Bijection Between Open Interval and Half Open Interval
In this post, we discuss a basic set theory problem.
Bijection between half open interval and closed interval
One day I’ll get back to writing blog posts about my research, however another fun set theory problem was brought to my attention. I have never actually seen the solution to this before, although I think I’ve implicitly used it without thinking about it. The questions asks whether there is a bijection between \([0,1]\) and \([0,1)\) and asks how to construct it.
The idea that I came up with (that seems to agree with others, see for example here) is to start by just picking some point. So let \(f : [0,1) \rightarrow [0,1]\) be the bijection, and let’s set \(f(1/2) = 1\). The issue now is we need a point which maps to \(1/2\), so we set \(f(1/4) = 1/2\). The issue continues like this, so set \(f(1/2^{n+1}) = 1/2^n\). Since this is an infinite sequence which stays entirely in \([0,1)\), we have that this gives us a bijection on the level of these points. Finally, for all other points we just set \(f(x) = x\). This gives us the desired bijection.
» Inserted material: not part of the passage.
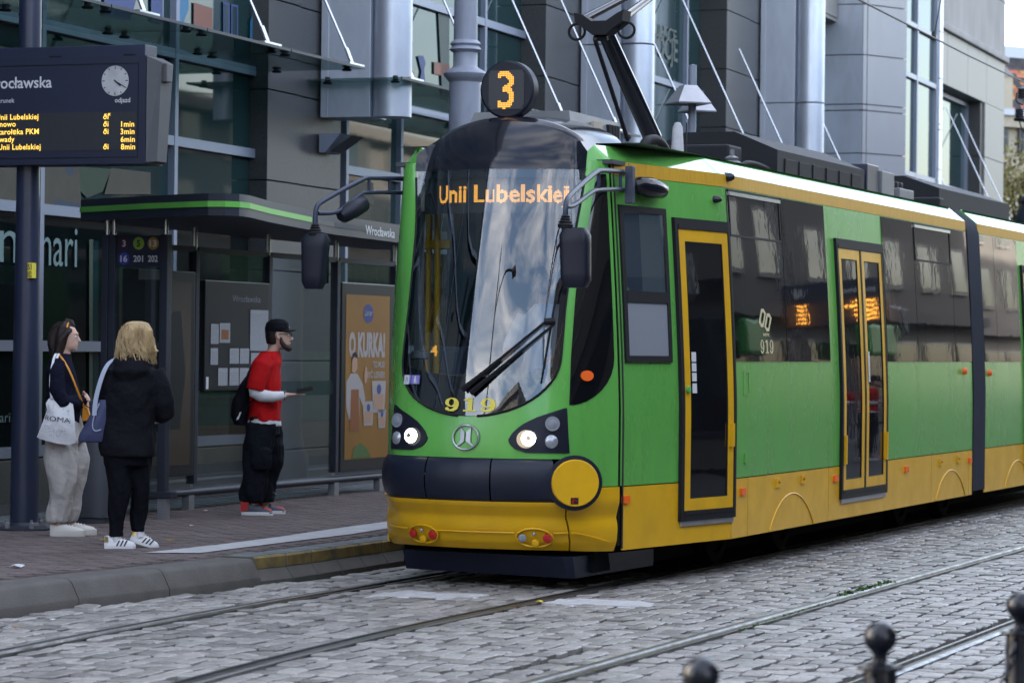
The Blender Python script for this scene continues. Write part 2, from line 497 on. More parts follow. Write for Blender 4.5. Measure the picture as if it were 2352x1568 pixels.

Notice how this trick works in general. If you want to make a bijection between \(f : (0,1) \rightarrow [0,1]\), just take two sequences which don’t overlap and repeat the same trick. Notice as well that in the construction of this bijection we’ve basically preserved no interesting properties about either \((0,1)\) or \([0,1]\). For example, on the level of topology this bijection is for sure not a homeomorphism (proof why: if we remove any point from \((0,1)\) it is no longer a connected set, but we can remove \(0\) from \([0,1]\) and it is still a connected set).